A panel at the Conservative Political Action Conference (CPAC) Thursday criticized the Common Core standards as a top-down, centralized system of government intervention that threatens state and local school autonomy, student privacy, and the continued expansion of more school options for parents and children.

In a standing-room-only venue, moderated by the Heritage Foundation’s Lindsey Burke, the panel included Robert Enlow, president and CEO of the Friedman Foundation for Educational Choice; Phyllis Schlafly, founder of the Eagle Forum; and Jim Stergios, executive director of the Pioneer Institute.

“After 50 years of failed initiatives in education, conservatives aren’t exactly sold on this notion that this time Washington will get it right,” said Burke.

As Heritage.org reports, Enlow provided the central theme that the Common Core standards are growing increasingly controversial as more parents are pushing back, letting Washington elites know that parents are in charge of their children’s education, not politicians.

Noting the various iterations of federal involvement in education, beginning with the 1965 Elementary and Secondary Education Act (ESEA) signed into law by President Lyndon Johnson, then later national standards, and now Common Core, Schlafly said all of them have in common an emphasis on government control rather than student-centered learning.

In an interview with The Christian Post, Schlafly said the Common Core debate is “the hottest issue at the grassroots.”

“Every place I went people were showing up and talking about it,” said Schlafly. “I think it was a very good panel and very valuable to have people talking about it.”

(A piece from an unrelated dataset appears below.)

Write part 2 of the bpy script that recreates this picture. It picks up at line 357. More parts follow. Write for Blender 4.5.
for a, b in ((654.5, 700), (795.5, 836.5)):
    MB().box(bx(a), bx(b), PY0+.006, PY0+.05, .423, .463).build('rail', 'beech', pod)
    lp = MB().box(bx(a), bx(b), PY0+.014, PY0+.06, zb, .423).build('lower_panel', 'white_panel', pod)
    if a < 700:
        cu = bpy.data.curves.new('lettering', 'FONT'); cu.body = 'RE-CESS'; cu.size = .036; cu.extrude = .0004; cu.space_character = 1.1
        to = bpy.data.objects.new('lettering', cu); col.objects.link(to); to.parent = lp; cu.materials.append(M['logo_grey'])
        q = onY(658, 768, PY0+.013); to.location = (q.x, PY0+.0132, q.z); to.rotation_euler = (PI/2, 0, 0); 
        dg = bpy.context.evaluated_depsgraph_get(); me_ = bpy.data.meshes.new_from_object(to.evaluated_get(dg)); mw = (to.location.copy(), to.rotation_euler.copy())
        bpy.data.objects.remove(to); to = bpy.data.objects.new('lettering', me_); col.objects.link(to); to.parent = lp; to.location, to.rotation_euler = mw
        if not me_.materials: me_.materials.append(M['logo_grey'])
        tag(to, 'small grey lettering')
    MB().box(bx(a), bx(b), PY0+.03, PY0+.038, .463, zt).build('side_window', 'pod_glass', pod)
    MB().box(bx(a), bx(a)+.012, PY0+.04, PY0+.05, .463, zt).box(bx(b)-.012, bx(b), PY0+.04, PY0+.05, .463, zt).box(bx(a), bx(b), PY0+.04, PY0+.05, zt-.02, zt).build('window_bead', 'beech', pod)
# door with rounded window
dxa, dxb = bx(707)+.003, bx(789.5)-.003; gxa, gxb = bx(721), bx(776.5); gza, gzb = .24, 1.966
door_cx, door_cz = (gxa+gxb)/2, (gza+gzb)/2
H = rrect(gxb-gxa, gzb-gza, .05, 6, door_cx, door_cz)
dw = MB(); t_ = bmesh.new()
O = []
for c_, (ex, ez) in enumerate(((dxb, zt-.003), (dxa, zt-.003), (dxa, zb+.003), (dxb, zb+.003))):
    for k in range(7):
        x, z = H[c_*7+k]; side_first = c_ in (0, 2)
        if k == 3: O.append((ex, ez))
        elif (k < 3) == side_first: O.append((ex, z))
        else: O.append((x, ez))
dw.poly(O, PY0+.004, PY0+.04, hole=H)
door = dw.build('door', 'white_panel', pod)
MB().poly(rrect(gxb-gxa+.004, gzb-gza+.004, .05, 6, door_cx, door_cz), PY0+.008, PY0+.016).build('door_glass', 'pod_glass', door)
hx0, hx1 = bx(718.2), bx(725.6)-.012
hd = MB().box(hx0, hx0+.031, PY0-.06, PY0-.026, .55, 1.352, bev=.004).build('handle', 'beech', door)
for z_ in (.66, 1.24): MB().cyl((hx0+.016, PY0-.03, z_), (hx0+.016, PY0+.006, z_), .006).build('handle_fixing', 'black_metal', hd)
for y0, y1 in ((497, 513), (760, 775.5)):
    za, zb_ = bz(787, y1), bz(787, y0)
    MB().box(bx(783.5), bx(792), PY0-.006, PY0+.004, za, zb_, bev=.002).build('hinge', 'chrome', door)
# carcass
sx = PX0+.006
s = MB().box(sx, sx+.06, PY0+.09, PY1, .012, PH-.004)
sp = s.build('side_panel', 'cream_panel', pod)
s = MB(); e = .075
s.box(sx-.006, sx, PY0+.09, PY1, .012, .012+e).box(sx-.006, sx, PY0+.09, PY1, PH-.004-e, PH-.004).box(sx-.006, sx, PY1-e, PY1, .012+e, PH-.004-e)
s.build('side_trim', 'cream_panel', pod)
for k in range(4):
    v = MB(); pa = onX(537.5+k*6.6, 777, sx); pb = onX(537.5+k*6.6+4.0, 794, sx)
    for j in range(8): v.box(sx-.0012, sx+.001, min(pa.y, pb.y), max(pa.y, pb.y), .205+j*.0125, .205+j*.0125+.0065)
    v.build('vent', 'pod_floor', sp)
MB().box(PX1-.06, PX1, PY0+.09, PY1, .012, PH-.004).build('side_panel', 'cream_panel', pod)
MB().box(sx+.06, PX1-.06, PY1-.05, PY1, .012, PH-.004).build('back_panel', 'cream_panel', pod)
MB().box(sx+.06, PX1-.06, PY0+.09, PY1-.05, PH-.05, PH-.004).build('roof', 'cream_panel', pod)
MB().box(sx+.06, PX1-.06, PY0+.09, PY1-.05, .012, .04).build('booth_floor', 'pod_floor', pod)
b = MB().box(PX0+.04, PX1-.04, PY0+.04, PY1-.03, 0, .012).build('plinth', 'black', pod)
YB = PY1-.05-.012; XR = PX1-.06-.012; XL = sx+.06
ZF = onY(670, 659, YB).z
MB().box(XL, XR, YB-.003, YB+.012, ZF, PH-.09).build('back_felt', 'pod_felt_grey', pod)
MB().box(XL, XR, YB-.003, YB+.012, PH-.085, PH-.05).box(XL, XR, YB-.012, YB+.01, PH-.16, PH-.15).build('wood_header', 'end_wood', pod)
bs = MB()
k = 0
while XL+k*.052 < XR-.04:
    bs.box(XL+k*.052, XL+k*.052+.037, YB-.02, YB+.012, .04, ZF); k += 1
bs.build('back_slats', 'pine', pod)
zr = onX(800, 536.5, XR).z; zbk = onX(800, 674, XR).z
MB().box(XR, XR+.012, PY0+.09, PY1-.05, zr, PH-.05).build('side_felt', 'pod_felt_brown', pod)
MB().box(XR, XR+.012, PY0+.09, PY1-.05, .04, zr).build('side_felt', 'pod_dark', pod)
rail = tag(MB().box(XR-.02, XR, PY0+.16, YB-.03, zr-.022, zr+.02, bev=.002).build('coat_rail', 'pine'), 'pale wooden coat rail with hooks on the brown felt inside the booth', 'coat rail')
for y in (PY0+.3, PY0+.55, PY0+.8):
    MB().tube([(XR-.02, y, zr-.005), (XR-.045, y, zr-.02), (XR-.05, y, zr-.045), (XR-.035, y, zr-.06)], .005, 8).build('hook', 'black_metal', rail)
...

Enlow observed that conservatives are gaining ground in the area of school choice, citing that, in 1996, only five school choice programs operated in only five states. Today, 48 school choice programs are operating in 26 states and Washington D.C.

Noting that conservatives were gaining momentum on the issue of the Common Core standards “because they are finally starting to make their voices heard in meaningful ways at the grassroots level,” Enlow added, “The same thing… has been happening with school choice in the last ten years, and that’s why we have over a million families using school choice – because parents are making their voices heard.”

According to Stergios, the Common Core initiative is more about “compliance” than education. He noted, “There are friends among us who say this is truly conservative. That is ludicrous.”

As observed by The American Conservative, both Schlafly and Stergios criticized the emphasis of the English Language Arts standards on informational texts rather than literature.

“Reading between the lines of literature teaches kids about meaning,” Stergios said, noting that such analysis teaches essential lessons about irony and nuance.

“When’s the last time you read a textbook and laughed?” he asked.

Stergios added that the pushback against Common Core has only just begun.